Escolhas equivocadas?


"Não dá mais. É muita falta de organização, toda rodada tem um técnico demitido. Os caras precisam de tempo pra trabalhar" disse João, em uma padaria qualquer nessa terça, pela manhã. O motivo de tal frase foi a demissão de Doriva, que deixou o São Paulo depois de 33 míseros dias de casa. Algo absurdo e que evidencia o péssimo momento administrativo do clube que um dia foi exemplo para todo o país. Apenas mais uma das bizarrices tricolores nessa temporada. Mas essa era esperada, só Doriva não quis ver.

Atual campeão carioca pelo Vasco, o treinador não conseguiu dar sequência ao bom trabalho no cruzmaltino e acabou demitido com o Brasileirão em andamento. Assumir outro time já não o daria a oportunidade de um trabalho de montagem de elenco, planejamento e tempo para treinar. Ele teria que entrar em um carro em movimento, e consertar o que pudesse. Veio a oportunidade, e ele foi. O clube foi a Ponte Preta, que curiosamente fez ano bem parecido com o do ex-volante. Começou em alta sob o comando de Guto Ferreira fora, e Renato Cajá dentro das quatro linhas, mas decaiu e naquela altura flertava até com o rebaixamento. Parecia a oportunidade perfeita, o casamento ideal. A chance de um reerguer o outro.

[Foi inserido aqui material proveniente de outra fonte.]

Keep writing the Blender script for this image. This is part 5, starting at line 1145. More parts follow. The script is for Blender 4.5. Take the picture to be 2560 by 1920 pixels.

O técnico se saia bem. Eram seis vitórias, cinco empates e quatro derrotas e o time campineiro cada vez mais longe do descenso e até sonhando com Libertadores. O projeto parecia bom, o time jogava bem em casa e não fazia feio como visitante. Porém, Osório foi para o México, a oportunidade surgiu e a Ponte Preta se viu sem treinador. Doriva decidira rumar ao Morumbi, mesmo ciente de que faltavam apenas 9 rodadas de Brasileirão e dois jogos dificílimos na Copa de Brasil contra o Santos, sensação do país no momento. Era nítido que ele era um "tapa buraco", mas ele não se importou. Jogou fora todo o projeto que a macaca tinha com ele e se abraçou a complicadíssima chance de vencer os duelos contra o Santos, ir a final e garantir o título, para quem sabe ser mantido no cargo.

Não podemos condená-lo por acreditar em sua capacidade, mas podemos questionar a sua decisão. Em um país onde tantos treinadores são demitidos sem tempo hábil para realizar um bom trabalho, ele tinha a chance de se manter na Ponte Preta, com um planejamento, com confiança da diretoria e conhecendo cada vez mais o elenco, mas não quis. Preferiu deixar tudo de lado para abraçar uma oportunidade, mesmo sabendo do enorme risco. Era necessário?
Mais um que preferiu a dúvida, deixando a certeza de lado

Chega a ser hipocrisia tantas reclamações de alguns treinadores pedindo tempo de trabalho e projetos, se eles mesmos abrem mão de tudo na primeira oportunidade. O Figueirense mantinha Argel Fucks desde 2014 com a ideia de dar continuidade ao trabalho do treinador. Nem mesmo alguns períodos de turbulência o tiraram do cargo, mas ele ignorou a confiança e todo suporte que tinha do clube. Preferiu um maior salário, mesmo sem a certeza de que teria tempo no colorado. Outro caso recente é o de Eduardo Baptista, que chegou a ter grandes momentos no Sport, mas oscilou. Mesmo em queda, a diretoria o segurava e apostava na continuação do ciclo, porém, uma oferta do Fluminense chegou e ele foi, mesmo depois de ter dito que dinheiro nenhum o tirava do clube da Ilha.

Obviamente temos conhecimento de que ser técnico é complicado e assim como todas as profissões, propostas melhores financeiramente acabam pesando, mas no Brasil, que ainda tem a cultura do imediatismo impregnada, não parece uma saída muito inteligente aceitar qualquer trabalho de tapa buraco só por estar indo para um clube maior. Muitos treinadores já venceram com clubes pequenos, por causa do planejamento. As vezes acaba parecendo que os profissionais da área não se preocupam com o tempo para trabalhar, só querem estar num time grande pelo máximo que conseguir, deixando a certeza de um planejamento de lado, pela dúvida de um clube grande.

Eles tem liberdade de escolha, até por que, na padaria ou no bar, quem vai levar a culpa são as diretorias.